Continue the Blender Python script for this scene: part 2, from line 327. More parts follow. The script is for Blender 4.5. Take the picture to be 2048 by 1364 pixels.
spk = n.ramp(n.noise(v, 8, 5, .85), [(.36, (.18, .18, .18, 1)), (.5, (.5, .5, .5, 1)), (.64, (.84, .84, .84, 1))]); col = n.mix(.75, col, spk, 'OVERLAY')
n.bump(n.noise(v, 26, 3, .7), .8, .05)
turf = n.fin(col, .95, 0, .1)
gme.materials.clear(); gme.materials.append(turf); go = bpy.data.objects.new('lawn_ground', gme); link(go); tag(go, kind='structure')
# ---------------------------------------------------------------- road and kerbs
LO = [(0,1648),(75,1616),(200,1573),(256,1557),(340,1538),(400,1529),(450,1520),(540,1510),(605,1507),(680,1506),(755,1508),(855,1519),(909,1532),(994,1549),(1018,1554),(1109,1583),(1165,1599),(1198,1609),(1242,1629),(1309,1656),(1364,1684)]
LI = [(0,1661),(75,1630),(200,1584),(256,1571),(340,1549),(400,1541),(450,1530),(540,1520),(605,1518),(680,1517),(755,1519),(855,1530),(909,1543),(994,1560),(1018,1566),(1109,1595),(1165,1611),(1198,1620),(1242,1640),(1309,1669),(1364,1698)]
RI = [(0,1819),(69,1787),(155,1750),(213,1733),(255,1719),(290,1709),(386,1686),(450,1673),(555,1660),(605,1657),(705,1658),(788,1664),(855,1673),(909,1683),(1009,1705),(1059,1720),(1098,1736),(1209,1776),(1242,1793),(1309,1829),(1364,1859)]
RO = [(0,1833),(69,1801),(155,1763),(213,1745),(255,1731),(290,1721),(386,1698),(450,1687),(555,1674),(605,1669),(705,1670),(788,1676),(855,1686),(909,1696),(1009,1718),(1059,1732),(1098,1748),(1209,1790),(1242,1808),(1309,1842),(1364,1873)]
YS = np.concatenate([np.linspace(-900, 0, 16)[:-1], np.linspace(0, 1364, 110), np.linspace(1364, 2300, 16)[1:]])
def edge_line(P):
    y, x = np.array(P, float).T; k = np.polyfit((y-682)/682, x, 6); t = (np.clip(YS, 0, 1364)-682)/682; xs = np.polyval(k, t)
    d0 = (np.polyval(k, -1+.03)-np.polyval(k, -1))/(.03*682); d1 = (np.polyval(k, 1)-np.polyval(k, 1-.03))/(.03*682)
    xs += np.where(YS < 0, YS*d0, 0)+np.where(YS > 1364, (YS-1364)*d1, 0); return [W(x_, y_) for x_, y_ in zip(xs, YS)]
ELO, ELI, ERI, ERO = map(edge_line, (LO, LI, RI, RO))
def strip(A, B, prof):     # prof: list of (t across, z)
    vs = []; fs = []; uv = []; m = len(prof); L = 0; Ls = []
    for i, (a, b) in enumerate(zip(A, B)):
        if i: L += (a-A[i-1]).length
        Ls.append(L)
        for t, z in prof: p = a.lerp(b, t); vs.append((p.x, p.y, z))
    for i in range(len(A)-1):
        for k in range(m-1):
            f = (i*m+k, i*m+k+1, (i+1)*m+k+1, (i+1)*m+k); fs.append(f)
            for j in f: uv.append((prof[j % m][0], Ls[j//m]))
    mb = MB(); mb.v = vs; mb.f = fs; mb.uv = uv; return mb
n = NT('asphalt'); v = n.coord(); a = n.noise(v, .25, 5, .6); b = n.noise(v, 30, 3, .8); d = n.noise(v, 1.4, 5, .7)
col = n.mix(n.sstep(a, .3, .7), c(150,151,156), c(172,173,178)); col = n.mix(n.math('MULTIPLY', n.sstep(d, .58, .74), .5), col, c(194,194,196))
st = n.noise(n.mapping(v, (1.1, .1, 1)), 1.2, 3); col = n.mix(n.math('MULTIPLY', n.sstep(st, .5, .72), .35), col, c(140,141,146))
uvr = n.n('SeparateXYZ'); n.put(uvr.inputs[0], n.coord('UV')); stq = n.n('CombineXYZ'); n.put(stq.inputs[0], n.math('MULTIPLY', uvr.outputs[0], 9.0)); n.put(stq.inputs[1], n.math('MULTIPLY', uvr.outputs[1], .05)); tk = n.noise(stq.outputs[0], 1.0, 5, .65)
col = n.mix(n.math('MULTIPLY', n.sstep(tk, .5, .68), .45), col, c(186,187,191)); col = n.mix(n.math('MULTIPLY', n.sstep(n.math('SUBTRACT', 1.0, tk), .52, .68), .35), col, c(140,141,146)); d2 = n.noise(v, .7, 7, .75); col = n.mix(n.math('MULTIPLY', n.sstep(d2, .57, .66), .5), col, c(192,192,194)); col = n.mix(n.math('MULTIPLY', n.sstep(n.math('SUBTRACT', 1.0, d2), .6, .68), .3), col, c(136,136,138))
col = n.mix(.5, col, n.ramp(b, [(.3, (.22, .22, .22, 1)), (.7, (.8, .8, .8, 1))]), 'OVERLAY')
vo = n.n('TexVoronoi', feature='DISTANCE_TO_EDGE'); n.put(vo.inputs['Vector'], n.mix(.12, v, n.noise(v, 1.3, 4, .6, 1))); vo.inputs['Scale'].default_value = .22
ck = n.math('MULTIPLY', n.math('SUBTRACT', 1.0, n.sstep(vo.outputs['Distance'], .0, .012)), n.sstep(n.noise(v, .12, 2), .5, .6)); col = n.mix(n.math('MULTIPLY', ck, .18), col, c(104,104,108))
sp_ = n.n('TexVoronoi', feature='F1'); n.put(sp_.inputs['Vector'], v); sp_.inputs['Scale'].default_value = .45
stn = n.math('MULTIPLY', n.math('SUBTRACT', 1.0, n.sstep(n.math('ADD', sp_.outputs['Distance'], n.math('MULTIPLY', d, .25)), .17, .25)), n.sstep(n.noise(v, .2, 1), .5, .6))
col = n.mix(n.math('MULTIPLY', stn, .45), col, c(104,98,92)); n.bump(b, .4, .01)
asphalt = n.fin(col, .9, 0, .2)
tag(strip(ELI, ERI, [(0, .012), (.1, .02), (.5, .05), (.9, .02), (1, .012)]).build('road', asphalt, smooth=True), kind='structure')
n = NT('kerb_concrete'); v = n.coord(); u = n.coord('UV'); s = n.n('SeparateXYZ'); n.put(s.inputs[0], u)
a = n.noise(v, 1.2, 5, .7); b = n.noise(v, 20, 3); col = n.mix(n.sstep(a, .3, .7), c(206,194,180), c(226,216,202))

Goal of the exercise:
From the listing above, extract every line exactly as it stands.

Correct response:
Continue the Blender Python script for this scene: part 2, from line 327. More parts follow. The script is for Blender 4.5. Take the picture to be 2048 by 1364 pixels.
spk = n.ramp(n.noise(v, 8, 5, .85), [(.36, (.18, .18, .18, 1)), (.5, (.5, .5, .5, 1)), (.64, (.84, .84, .84, 1))]); col = n.mix(.75, col, spk, 'OVERLAY')
n.bump(n.noise(v, 26, 3, .7), .8, .05)
turf = n.fin(col, .95, 0, .1)
gme.materials.clear(); gme.materials.append(turf); go = bpy.data.objects.new('lawn_ground', gme); link(go); tag(go, kind='structure')
# ---------------------------------------------------------------- road and kerbs
LO = [(0,1648),(75,1616),(200,1573),(256,1557),(340,1538),(400,1529),(450,1520),(540,1510),(605,1507),(680,1506),(755,1508),(855,1519),(909,1532),(994,1549),(1018,1554),(1109,1583),(1165,1599),(1198,1609),(1242,1629),(1309,1656),(1364,1684)]
LI = [(0,1661),(75,1630),(200,1584),(256,1571),(340,1549),(400,1541),(450,1530),(540,1520),(605,1518),(680,1517),(755,1519),(855,1530),(909,1543),(994,1560),(1018,1566),(1109,1595),(1165,1611),(1198,1620),(1242,1640),(1309,1669),(1364,1698)]
RI = [(0,1819),(69,1787),(155,1750),(213,1733),(255,1719),(290,1709),(386,1686),(450,1673),(555,1660),(605,1657),(705,1658),(788,1664),(855,1673),(909,1683),(1009,1705),(1059,1720),(1098,1736),(1209,1776),(1242,1793),(1309,1829),(1364,1859)]
RO = [(0,1833),(69,1801),(155,1763),(213,1745),(255,1731),(290,1721),(386,1698),(450,1687),(555,1674),(605,1669),(705,1670),(788,1676),(855,1686),(909,1696),(1009,1718),(1059,1732),(1098,1748),(1209,1790),(1242,1808),(1309,1842),(1364,1873)]
YS = np.concatenate([np.linspace(-900, 0, 16)[:-1], np.linspace(0, 1364, 110), np.linspace(1364, 2300, 16)[1:]])
def edge_line(P):
    y, x = np.array(P, float).T; k = np.polyfit((y-682)/682, x, 6); t = (np.clip(YS, 0, 1364)-682)/682; xs = np.polyval(k, t)
    d0 = (np.polyval(k, -1+.03)-np.polyval(k, -1))/(.03*682); d1 = (np.polyval(k, 1)-np.polyval(k, 1-.03))/(.03*682)
    xs += np.where(YS < 0, YS*d0, 0)+np.where(YS > 1364, (YS-1364)*d1, 0); return [W(x_, y_) for x_, y_ in zip(xs, YS)]
ELO, ELI, ERI, ERO = map(edge_line, (LO, LI, RI, RO))
def strip(A, B, prof):     # prof: list of (t across, z)
    vs = []; fs = []; uv = []; m = len(prof); L = 0; Ls = []
    for i, (a, b) in enumerate(zip(A, B)):
        if i: L += (a-A[i-1]).length
        Ls.append(L)
        for t, z in prof: p = a.lerp(b, t); vs.append((p.x, p.y, z))
    for i in range(len(A)-1):
        for k in range(m-1):
            f = (i*m+k, i*m+k+1, (i+1)*m+k+1, (i+1)*m+k); fs.append(f)
            for j in f: uv.append((prof[j % m][0], Ls[j//m]))
    mb = MB(); mb.v = vs; mb.f = fs; mb.uv = uv; return mb
n = NT('asphalt'); v = n.coord(); a = n.noise(v, .25, 5, .6); b = n.noise(v, 30, 3, .8); d = n.noise(v, 1.4, 5, .7)
col = n.mix(n.sstep(a, .3, .7), c(150,151,156), c(172,173,178)); col = n.mix(n.math('MULTIPLY', n.sstep(d, .58, .74), .5), col, c(194,194,196))
st = n.noise(n.mapping(v, (1.1, .1, 1)), 1.2, 3); col = n.mix(n.math('MULTIPLY', n.sstep(st, .5, .72), .35), col, c(140,141,146))
uvr = n.n('SeparateXYZ'); n.put(uvr.inputs[0], n.coord('UV')); stq = n.n('CombineXYZ'); n.put(stq.inputs[0], n.math('MULTIPLY', uvr.outputs[0], 9.0)); n.put(stq.inputs[1], n.math('MULTIPLY', uvr.outputs[1], .05)); tk = n.noise(stq.outputs[0], 1.0, 5, .65)
col = n.mix(n.math('MULTIPLY', n.sstep(tk, .5, .68), .45), col, c(186,187,191)); col = n.mix(n.math('MULTIPLY', n.sstep(n.math('SUBTRACT', 1.0, tk), .52, .68), .35), col, c(140,141,146)); d2 = n.noise(v, .7, 7, .75); col = n.mix(n.math('MULTIPLY', n.sstep(d2, .57, .66), .5), col, c(192,192,194)); col = n.mix(n.math('MULTIPLY', n.sstep(n.math('SUBTRACT', 1.0, d2), .6, .68), .3), col, c(136,136,138))
col = n.mix(.5, col, n.ramp(b, [(.3, (.22, .22, .22, 1)), (.7, (.8, .8, .8, 1))]), 'OVERLAY')
vo = n.n('TexVoronoi', feature='DISTANCE_TO_EDGE'); n.put(vo.inputs['Vector'], n.mix(.12, v, n.noise(v, 1.3, 4, .6, 1))); vo.inputs['Scale'].default_value = .22
ck = n.math('MULTIPLY', n.math('SUBTRACT', 1.0, n.sstep(vo.outputs['Distance'], .0, .012)), n.sstep(n.noise(v, .12, 2), .5, .6)); col = n.mix(n.math('MULTIPLY', ck, .18), col, c(104,104,108))
sp_ = n.n('TexVoronoi', feature='F1'); n.put(sp_.inputs['Vector'], v); sp_.inputs['Scale'].default_value = .45
stn = n.math('MULTIPLY', n.math('SUBTRACT', 1.0, n.sstep(n.math('ADD', sp_.outputs['Distance'], n.math('MULTIPLY', d, .25)), .17, .25)), n.sstep(n.noise(v, .2, 1), .5, .6))
col = n.mix(n.math('MULTIPLY', stn, .45), col, c(104,98,92)); n.bump(b, .4, .01)
asphalt = n.fin(col, .9, 0, .2)
tag(strip(ELI, ERI, [(0, .012), (.1, .02), (.5, .05), (.9, .02), (1, .012)]).build('road', asphalt, smooth=True), kind='structure')
n = NT('kerb_concrete'); v = n.coord(); u = n.coord('UV'); s = n.n('SeparateXYZ'); n.put(s.inputs[0], u)
a = n.noise(v, 1.2, 5, .7); b = n.noise(v, 20, 3); col = n.mix(n.sstep(a, .3, .7), c(206,194,180), c(226,216,202))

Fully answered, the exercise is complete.